I am not a fisherman and, more specifically, I am not a shad fisherman. So, of course I would read this book about fishing for shad by John McPhee, because who better to tell me stories about something I know nothing about?
ON THE EXISTENTIAL NATURE OF SHAD FISHING
This reminds me of what I do all day (nothing). I sharpen imaginary pencils and look out real windows. The light of the computer screen seems far too bright to me. I kill hours, hoping for distraction, and complain bitterly when distraction occurs. Three, four, five P.M. Nothing whatever accomplished. The day coiling like a spring. Nothing is worse than a lost day. Panic rises, takes over, and I write until I go home at seven, thinking like a shad.
ON NOT TAKING THE BAIT
Shad are anadromous, I learned, meaning they are born in fresh water then swim to salt water. They stay there, frankly not doing much, until three or four years later when it's time to spawn. Then it's back to the stream or river from whence they originated, sometimes a very long journey. They don't eat when in spawning mode. This is a challenge for the angler. Or as McPhee says: We were sharing the river with half a million shad, whose interest in us was inverse to our interest in them. Or, as he also said: Whatever else might be made of it, to do that--to cast a 1/32-ounce dart into that scene--is to know what it is to be ignored.

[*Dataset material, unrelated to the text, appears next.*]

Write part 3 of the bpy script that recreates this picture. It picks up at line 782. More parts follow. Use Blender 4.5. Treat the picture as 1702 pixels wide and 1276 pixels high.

ON WHAT IT MEANS 'TO DRINK LIKE A FISH'
This whole going back and forth from fresh water to salt water causes a fundamental shift in the shad's metabolism. In fresh water they lose ions and gain water; in sea water they gain ions and lose water. To make a long story short, the shad has to reverse what the gills do. Thirsty work. When swimming fast, even a little shad will take in ten quarts of water a minute.
ON THE NATURE OF HUSBANDS
If a shad does open its mouth at the right moment and gets hooked, it is not a simple matter to reel him in. The shad's mouth is such that if you yank too hard the hook will pull out and the shad is gone. So you have to kind of wait him out. McPhee tells this wonderful, personal story about shad fishing with a couple of very experienced anglers. Late in the day, McPhee felt a tug. He figured he had hooked a rather large roe shad. The fish did not go easily or quickly. Folks on the shore stopped and watched, left and went to dinner, and returned to see McPhee still at it. Night fell. McPhee and the shad struggled for two hours and forty-five minutes. Eventually a cop showed up and asked McPhee and his friends if one of them owned a green Jeep. Well, Ed Cervone told the cop he did. Seems Ed's wife, Marian, had called the police, asking them to find him. McPhee explains that it wasn't really Marian Cervone who was worried, her husband being too unpredictable to worry about. No, it was McPhee's wife who was worried, and she called Marian because, she said, McPhee's absence was 'out of character'. In my favorite line in the book, McPhee wrote: Marian must have marvelled that someone could seriously use a phrase like that about a husband.
ON WHY I DON'T FISH
I was going to actually. Once anyhow. A cousin was going to take my brother and me fishing. To that end, one or more of my parents bought us fishing rods and reels. We were on our front porch, with no river or ocean in sight, showing off to some neighbor friend. He was explaining about how a rod will bend when a fish is fighting. It was important he said. So we were testing how much our rods would bend. My brother's bent more than mine, his still bending while mine already snapped. So, I got to watch my brother and cousin fish. You would think that there was a life- lesson there and that I would know thereafter not to be goofy and break things. I am, instead, a recidivist.
ON THE SHAD'S ROLE IN THE REVOLUTIONARY WAR
McPhee named this book 'The Founding Fish' because of its alleged role in saving the American force at Valley Forge. Like all good apocrypha, there is some basis for this legend. The Delaware was then, and is now, prime shad spawning water. And George Washington was, among many other things, a commercial shad fisherman. He would have known what to do when the river turned silver. Yet, the anecdotal and fossil evidence is simply non-existent. True, quite a few books and articles note that Nathan Hale asserted that an uncommonly early run of shad in the spring of 1778 saved Washington and his troops from starvation. Which would be fine, had not Hale died in September of 1776.
ON THOREAU....
....who had this to say: I have not yet met with the philosopher who could in a quite conclusive undoubtful way show me the . . . difference, between man and a fish.
ON BONES
Shad got them. Lots. Shad are described herein as an inverted porcupine.
ON THE SHAD'S CULINARY APPEAL
McPhee makes a compelling case that shad is the tastiest fish you can eat. Succulent. He includes plenty of testimonials. I wouldn't know because, as far as I can recall, I have never eaten shad. I don't even remember ever seeing shad for sale, not in grocery nor restaurant. Perhaps I've just overlooked it. Of course now it's a mission.